### Exercise requirements
Every line of the listing must be reproduced as it stands. Leave the images behind.
======
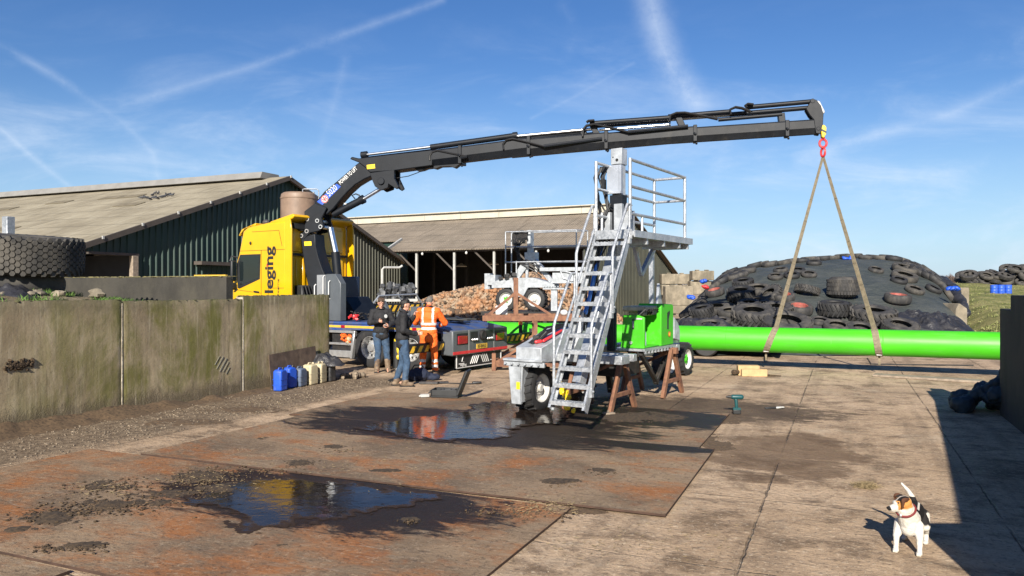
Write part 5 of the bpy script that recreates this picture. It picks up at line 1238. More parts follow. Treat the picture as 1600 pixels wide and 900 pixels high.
m = MB(); m.tube(c3(521, 335), c3(568, 311), .105, 18); m.tube(c3(563, 313.5), c3(569, 310.5), .125, 18); m.path([c3(556, 311, .05), c3(552, 306, .08), c3(558, 303.5, .1), c3(564, 306, .08)], .02, 6); jc = CP(m, 'jib_cylinder', M_CRANE)
m = MB(); m.tube(c3(568, 311), c3(596, 294), .055, 16); CP(m, 'cylinder_rod', M_CHROME, jc)
m = MB(); m.box(c3(542, 319, .112), (.07, .02, .04), frame(CU)); CP(m, 'white_tag', M_WHITE, jc)
m = MB()
for a, b in ((.16, .25), (-.25, -.16)): cplate(m, [(583, 272), (621, 267), (621, 280), (628, 294), (624, 297), (612, 289), (611, 295), (600, 299), (591, 293), (587, 284)], a, b)
for px, py, r in ((601, 285, .19), (601, 285, .10)): m.tube(c3(px, py, -.30 if r < .15 else -.2), c3(px, py, .30 if r < .15 else .2), r, 18)
m.tube(c3(626, 295, -.22), c3(617, 276, -.22), .05, 10)
CP(m, 'elbow_link', M_CRANE, bevel=.01)
# hexagonal telescopic sections
def section(px0, t0, b0, px1, t1, b1, hw, name, mat, parent=lorry):
    m = MB(); A0, A1 = c3(px0, t0), c3(px1, t1); B0_, B1_ = c3(px0, b0), c3(px1, b1); vs = []
    for A, B in ((A0, B0_), (A1, B1_)):
        for y_, f in ((-hw*.8, 0), (hw*.8, 0), (hw, .10), (hw, .62), (hw*.45, 1), (-hw*.45, 1), (-hw, .62), (-hw, .10)): vs.append(A.lerp(B, f)+CW*y_)
    m.add(vs, [[i, (i+1) % 8, 8+(i+1) % 8, 8+i] for i in range(8)]+[list(range(8))[::-1], list(range(8, 16))]); return CP(m, name, mat, parent, sharp=15)
m = MB(); cplate(m, [(552, 250.5), (555, 247), (566, 249.5), (620, 243), (680, 236.5), (680, 260.5), (621, 268.5), (583, 271.5), (575, 263), (566, 256)], -.25, .25); CP(m, 'jib_boom', M_CRANE, bevel=.02)
section(676, 236.5, 261.5, 722, 231, 256.0, .245, 'boom_section', M_CRANE)
section(700, 233.5, 257.0, 828, 216.5, 242.0, .22, 'boom_section', M_CRANE2)
section(800, 220.5, 246.5, 948, 208.0, 233.0, .195, 'boom_section', M_CRANE2)
section(920, 211.0, 235.8, 1086, 198.6, 221.0, .172, 'boom_section', M_CRANE2)
section(1050, 202.5, 224.5, 1278, 187.5, 209.5, .15, 'boom_section', M_CRANE2)
for px, t, b, hw in ((722, 229.5, 257.5, .262), (828, 215, 243.5, .237), (948, 206.5, 234.5, .212), (1086, 197, 222.5, .19), (1229, 189.5, 214.5, .168)):
    m = MB(); A, B = c3(px, t), c3(px, b); m.box((A+B)/2, (.10, 2*hw, (A-B).length), frame(CU))
    m.tube(c3(px+1, b-1, hw*.6), c3(px+2.5, b+4.5, hw*.6), .030, 8); m.tube(c3(px-2, (t+b)/2, hw), c3(px+1, (t+b)/2+3, hw+.03), .03, 8)
    CP(m, 'section_collar', M_CRANE, bevel=.01)
def cyl(p, q, r, mat, name, off): m = MB(); m.tube(c3(*p, off), c3(*q, off), r, 14); return CP(m, name, mat)
cyl((571, 242.5), (678, 229.5), .040, M_CHROME, 'extension_rod', .05); cyl((566, 243), (575, 242), .10, M_CRANE, 'rod_anchor', .05); cyl((566, 246.5), (680, 233), .028, M_CRANE, 'oil_pipe', -.05)
cyl((674, 230.5), (806, 212.5), .080, M_CRANE, 'extension_cylinder', .05); cyl((690, 233.5), (930, 206), .028, M_CRANE, 'oil_pipe', -.12)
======
### Complete output
Write part 5 of the bpy script that recreates this picture. It picks up at line 1238. More parts follow. Treat the picture as 1600 pixels wide and 900 pixels high.
m = MB(); m.tube(c3(521, 335), c3(568, 311), .105, 18); m.tube(c3(563, 313.5), c3(569, 310.5), .125, 18); m.path([c3(556, 311, .05), c3(552, 306, .08), c3(558, 303.5, .1), c3(564, 306, .08)], .02, 6); jc = CP(m, 'jib_cylinder', M_CRANE)
m = MB(); m.tube(c3(568, 311), c3(596, 294), .055, 16); CP(m, 'cylinder_rod', M_CHROME, jc)
m = MB(); m.box(c3(542, 319, .112), (.07, .02, .04), frame(CU)); CP(m, 'white_tag', M_WHITE, jc)
m = MB()
for a, b in ((.16, .25), (-.25, -.16)): cplate(m, [(583, 272), (621, 267), (621, 280), (628, 294), (624, 297), (612, 289), (611, 295), (600, 299), (591, 293), (587, 284)], a, b)
for px, py, r in ((601, 285, .19), (601, 285, .10)): m.tube(c3(px, py, -.30 if r < .15 else -.2), c3(px, py, .30 if r < .15 else .2), r, 18)
m.tube(c3(626, 295, -.22), c3(617, 276, -.22), .05, 10)
CP(m, 'elbow_link', M_CRANE, bevel=.01)
# hexagonal telescopic sections
def section(px0, t0, b0, px1, t1, b1, hw, name, mat, parent=lorry):
    m = MB(); A0, A1 = c3(px0, t0), c3(px1, t1); B0_, B1_ = c3(px0, b0), c3(px1, b1); vs = []
    for A, B in ((A0, B0_), (A1, B1_)):
        for y_, f in ((-hw*.8, 0), (hw*.8, 0), (hw, .10), (hw, .62), (hw*.45, 1), (-hw*.45, 1), (-hw, .62), (-hw, .10)): vs.append(A.lerp(B, f)+CW*y_)
    m.add(vs, [[i, (i+1) % 8, 8+(i+1) % 8, 8+i] for i in range(8)]+[list(range(8))[::-1], list(range(8, 16))]); return CP(m, name, mat, parent, sharp=15)
m = MB(); cplate(m, [(552, 250.5), (555, 247), (566, 249.5), (620, 243), (680, 236.5), (680, 260.5), (621, 268.5), (583, 271.5), (575, 263), (566, 256)], -.25, .25); CP(m, 'jib_boom', M_CRANE, bevel=.02)
section(676, 236.5, 261.5, 722, 231, 256.0, .245, 'boom_section', M_CRANE)
section(700, 233.5, 257.0, 828, 216.5, 242.0, .22, 'boom_section', M_CRANE2)
section(800, 220.5, 246.5, 948, 208.0, 233.0, .195, 'boom_section', M_CRANE2)
section(920, 211.0, 235.8, 1086, 198.6, 221.0, .172, 'boom_section', M_CRANE2)
section(1050, 202.5, 224.5, 1278, 187.5, 209.5, .15, 'boom_section', M_CRANE2)
for px, t, b, hw in ((722, 229.5, 257.5, .262), (828, 215, 243.5, .237), (948, 206.5, 234.5, .212), (1086, 197, 222.5, .19), (1229, 189.5, 214.5, .168)):
    m = MB(); A, B = c3(px, t), c3(px, b); m.box((A+B)/2, (.10, 2*hw, (A-B).length), frame(CU))
    m.tube(c3(px+1, b-1, hw*.6), c3(px+2.5, b+4.5, hw*.6), .030, 8); m.tube(c3(px-2, (t+b)/2, hw), c3(px+1, (t+b)/2+3, hw+.03), .03, 8)
    CP(m, 'section_collar', M_CRANE, bevel=.01)
def cyl(p, q, r, mat, name, off): m = MB(); m.tube(c3(*p, off), c3(*q, off), r, 14); return CP(m, name, mat)
cyl((571, 242.5), (678, 229.5), .040, M_CHROME, 'extension_rod', .05); cyl((566, 243), (575, 242), .10, M_CRANE, 'rod_anchor', .05); cyl((566, 246.5), (680, 233), .028, M_CRANE, 'oil_pipe', -.05)
cyl((674, 230.5), (806, 212.5), .080, M_CRANE, 'extension_cylinder', .05); cyl((690, 233.5), (930, 206), .028, M_CRANE, 'oil_pipe', -.12)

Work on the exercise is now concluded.